I find it very difficult to give someone else advice on how to be happy because I (like many people, I think) only have a very hazy idea about what "being happy" really means to me let alone other people. But the reason I am answering you is that I think I can offer you some advice or at least an idea: I used to be stuck in a pretty bad place full of regret and anger much like what you describe here and one of the things that helped me eventually get out of it was writing it down. By that I mean I wrote a letter to the person all my regret was about. I didn't actually send it to them but writing everything down in a kind of "What would I say if they were standing right in front of me now" scenario actually helped me. Of course it didn't make all my problems disappear but it was a start. I tucked the letter away for some time and eventually burned it. I guess writing this letter helped me to blow off steam and get things into perspective. It's cruel but at some point you have to realize and accept that what's done is done and I know that's effing difficult to do and probably the last thing you want to read right now but that's what it comes down to in the end. You can't change what happened and despairing over it is useless.
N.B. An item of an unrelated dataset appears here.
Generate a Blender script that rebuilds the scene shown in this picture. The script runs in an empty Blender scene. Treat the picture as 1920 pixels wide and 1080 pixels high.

You're aware of your negativity at the moment and you don't want to be like that. I think that's a very important step towards, well, not being so negative. Realizing that it's definitely over now that she's married will probably only help you in the end as well. It's a hard time you're going through right now and things will not just get better over night but I think if you keep in mind the person you don't want to be (and the one you want to be) and openly confront your feelings in a tangiable manner (like the letter which you can get out again, read over, add to and, most importantly, eventually let go of) it will get better over time.

A friend suggested writing the letter when I had similar problems like you and at first I thought it was a silly, useless idea but looking back at it I'm glad I gave it a try.